*Stored rows*.
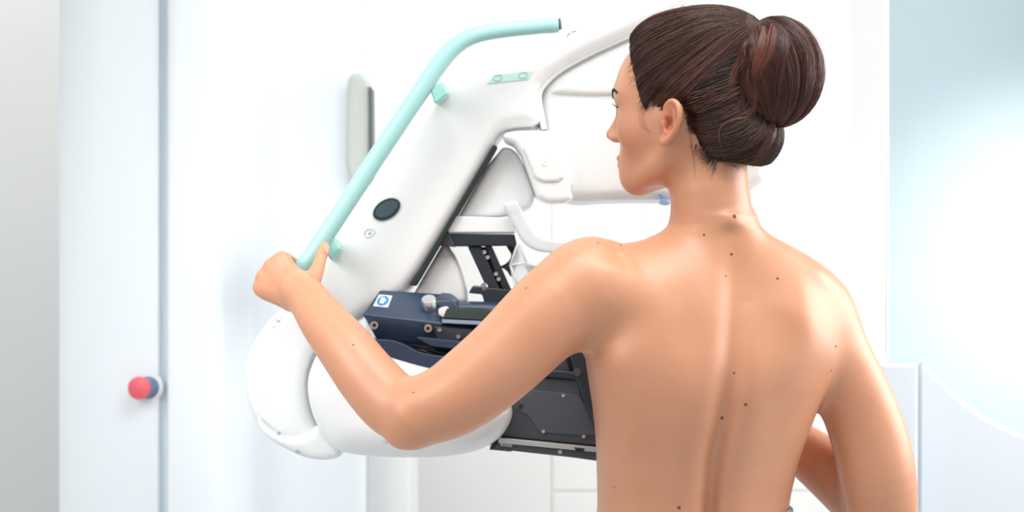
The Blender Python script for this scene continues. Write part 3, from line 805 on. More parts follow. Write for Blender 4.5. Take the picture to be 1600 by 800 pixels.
==
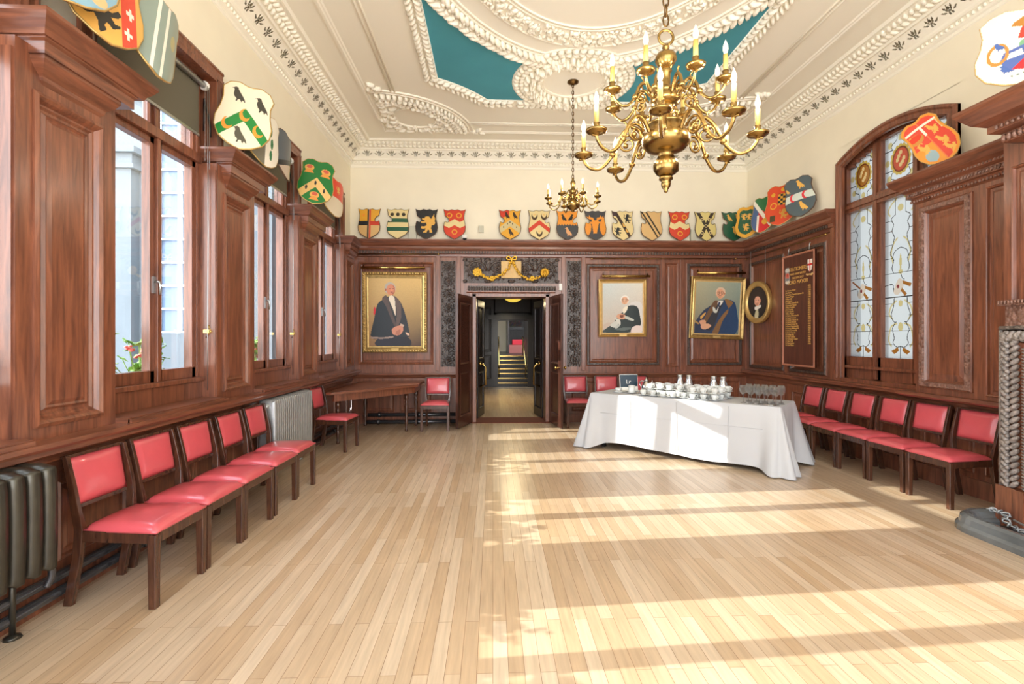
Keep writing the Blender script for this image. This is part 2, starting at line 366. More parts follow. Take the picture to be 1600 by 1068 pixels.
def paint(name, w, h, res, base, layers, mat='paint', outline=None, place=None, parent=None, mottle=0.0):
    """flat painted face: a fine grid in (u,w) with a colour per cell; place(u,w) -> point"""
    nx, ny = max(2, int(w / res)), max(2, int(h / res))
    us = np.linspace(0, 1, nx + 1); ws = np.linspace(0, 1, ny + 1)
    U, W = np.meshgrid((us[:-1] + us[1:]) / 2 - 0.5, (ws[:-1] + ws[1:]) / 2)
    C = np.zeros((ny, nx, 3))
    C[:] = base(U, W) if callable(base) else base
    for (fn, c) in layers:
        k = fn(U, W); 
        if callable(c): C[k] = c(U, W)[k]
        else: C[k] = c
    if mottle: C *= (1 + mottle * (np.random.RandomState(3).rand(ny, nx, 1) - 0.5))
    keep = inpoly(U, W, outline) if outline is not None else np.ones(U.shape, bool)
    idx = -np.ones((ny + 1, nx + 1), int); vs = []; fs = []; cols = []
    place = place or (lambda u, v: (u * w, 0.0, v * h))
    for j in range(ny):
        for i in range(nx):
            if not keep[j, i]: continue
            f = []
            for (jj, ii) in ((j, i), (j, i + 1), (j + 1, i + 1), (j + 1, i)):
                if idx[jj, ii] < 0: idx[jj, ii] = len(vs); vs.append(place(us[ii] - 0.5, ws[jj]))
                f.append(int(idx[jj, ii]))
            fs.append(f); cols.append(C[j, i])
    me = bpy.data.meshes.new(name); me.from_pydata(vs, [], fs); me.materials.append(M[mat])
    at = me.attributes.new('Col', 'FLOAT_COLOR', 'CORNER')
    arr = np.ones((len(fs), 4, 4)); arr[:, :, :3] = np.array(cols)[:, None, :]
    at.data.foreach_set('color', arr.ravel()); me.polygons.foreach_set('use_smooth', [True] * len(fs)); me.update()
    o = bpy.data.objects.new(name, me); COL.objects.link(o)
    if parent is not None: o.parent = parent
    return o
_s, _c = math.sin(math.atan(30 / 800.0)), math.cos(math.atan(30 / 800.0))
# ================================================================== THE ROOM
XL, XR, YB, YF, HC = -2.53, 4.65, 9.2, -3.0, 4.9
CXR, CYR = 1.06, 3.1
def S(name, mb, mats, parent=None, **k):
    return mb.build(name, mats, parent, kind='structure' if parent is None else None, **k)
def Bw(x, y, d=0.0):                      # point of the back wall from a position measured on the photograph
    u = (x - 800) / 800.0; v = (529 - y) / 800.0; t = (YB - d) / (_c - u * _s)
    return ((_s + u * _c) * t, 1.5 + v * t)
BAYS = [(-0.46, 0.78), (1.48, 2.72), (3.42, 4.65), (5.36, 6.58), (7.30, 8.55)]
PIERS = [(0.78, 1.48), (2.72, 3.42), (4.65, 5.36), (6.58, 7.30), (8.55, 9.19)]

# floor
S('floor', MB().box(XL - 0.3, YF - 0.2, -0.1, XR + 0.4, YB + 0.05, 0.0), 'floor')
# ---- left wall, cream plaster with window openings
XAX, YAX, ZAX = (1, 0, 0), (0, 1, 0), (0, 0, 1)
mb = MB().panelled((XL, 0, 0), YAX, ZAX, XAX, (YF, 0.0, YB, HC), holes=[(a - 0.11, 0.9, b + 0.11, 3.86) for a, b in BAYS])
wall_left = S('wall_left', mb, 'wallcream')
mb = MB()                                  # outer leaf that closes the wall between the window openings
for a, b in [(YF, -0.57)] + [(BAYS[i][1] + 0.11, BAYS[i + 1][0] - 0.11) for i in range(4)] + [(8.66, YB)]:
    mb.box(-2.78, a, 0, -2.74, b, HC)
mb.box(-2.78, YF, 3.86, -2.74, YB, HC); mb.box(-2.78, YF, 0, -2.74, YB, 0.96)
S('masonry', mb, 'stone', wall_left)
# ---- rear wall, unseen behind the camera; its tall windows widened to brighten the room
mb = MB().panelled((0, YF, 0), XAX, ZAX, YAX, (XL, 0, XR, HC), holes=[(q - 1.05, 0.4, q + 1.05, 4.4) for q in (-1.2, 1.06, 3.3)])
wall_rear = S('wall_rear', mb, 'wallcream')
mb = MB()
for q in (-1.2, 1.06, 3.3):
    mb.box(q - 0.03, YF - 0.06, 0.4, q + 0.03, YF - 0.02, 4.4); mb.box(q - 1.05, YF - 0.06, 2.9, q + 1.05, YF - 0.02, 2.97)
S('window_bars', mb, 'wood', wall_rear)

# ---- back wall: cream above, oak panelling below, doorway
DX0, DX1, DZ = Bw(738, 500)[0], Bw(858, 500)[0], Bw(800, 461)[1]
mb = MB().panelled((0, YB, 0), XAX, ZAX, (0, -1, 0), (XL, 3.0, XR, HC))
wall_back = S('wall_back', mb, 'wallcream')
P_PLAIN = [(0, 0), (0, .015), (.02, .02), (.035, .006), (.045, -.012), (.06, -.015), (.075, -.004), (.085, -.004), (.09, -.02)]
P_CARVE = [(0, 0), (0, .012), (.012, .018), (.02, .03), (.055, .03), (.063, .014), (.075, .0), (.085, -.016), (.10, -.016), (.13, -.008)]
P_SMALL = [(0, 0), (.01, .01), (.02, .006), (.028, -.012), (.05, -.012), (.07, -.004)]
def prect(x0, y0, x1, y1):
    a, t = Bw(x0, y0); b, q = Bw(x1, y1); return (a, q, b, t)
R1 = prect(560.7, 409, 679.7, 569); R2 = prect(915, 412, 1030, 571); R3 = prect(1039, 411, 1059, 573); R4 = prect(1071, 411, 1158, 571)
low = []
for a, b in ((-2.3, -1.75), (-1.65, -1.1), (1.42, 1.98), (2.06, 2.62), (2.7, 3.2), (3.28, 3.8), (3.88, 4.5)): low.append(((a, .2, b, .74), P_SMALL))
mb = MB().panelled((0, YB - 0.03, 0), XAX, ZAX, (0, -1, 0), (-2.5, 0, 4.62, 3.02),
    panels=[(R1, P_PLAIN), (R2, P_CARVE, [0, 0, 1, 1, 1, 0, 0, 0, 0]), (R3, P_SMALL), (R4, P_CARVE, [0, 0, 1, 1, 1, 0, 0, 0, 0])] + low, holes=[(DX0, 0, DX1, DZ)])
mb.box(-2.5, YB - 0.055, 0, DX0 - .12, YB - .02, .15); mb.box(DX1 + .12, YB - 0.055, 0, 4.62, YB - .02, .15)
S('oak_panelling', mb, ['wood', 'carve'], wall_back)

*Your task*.
From the entries above, extract every line where the word "parts" appears.

*The reply*.
The Blender Python script for this scene continues. Write part 3, from line 805 on. More parts follow. Write for Blender 4.5. Take the picture to be 1600 by 800 pixels.
Keep writing the Blender script for this image. This is part 2, starting at line 366. More parts follow. Take the picture to be 1600 by 1068 pixels.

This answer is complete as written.